▶ **Dataset section**

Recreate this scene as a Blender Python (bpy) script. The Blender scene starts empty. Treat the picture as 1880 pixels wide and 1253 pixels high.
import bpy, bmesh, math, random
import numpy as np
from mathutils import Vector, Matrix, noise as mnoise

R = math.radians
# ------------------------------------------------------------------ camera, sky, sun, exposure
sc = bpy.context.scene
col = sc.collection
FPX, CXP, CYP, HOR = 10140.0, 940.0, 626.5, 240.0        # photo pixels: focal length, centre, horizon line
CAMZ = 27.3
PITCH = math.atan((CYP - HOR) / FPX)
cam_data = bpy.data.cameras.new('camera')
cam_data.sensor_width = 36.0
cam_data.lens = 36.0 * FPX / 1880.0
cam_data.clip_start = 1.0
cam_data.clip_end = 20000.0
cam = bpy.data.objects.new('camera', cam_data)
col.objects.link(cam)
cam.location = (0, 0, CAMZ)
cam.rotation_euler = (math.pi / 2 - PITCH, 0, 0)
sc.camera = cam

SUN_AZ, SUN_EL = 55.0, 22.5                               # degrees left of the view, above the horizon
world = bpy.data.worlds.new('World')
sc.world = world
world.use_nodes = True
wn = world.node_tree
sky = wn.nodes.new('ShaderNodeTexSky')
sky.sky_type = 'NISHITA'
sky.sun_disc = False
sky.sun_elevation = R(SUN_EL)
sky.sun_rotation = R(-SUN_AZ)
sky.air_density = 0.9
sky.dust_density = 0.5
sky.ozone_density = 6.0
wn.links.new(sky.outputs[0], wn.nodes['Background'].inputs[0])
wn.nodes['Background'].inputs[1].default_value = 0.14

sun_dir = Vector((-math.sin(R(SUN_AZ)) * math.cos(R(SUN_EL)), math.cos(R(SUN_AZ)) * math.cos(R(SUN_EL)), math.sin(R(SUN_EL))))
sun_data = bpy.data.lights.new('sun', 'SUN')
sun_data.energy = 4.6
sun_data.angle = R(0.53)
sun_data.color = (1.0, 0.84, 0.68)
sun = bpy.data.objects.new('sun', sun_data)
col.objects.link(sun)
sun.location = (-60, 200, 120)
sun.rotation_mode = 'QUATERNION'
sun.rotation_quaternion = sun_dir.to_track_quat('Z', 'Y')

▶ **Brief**
From the data, list each line in which the string "pixels" appears.

▶ **Correct answer**
Recreate this scene as a Blender Python (bpy) script. The Blender scene starts empty. Treat the picture as 1880 pixels wide and 1253 pixels high.
FPX, CXP, CYP, HOR = 10140.0, 940.0, 626.5, 240.0        # photo pixels: focal length, centre, horizon line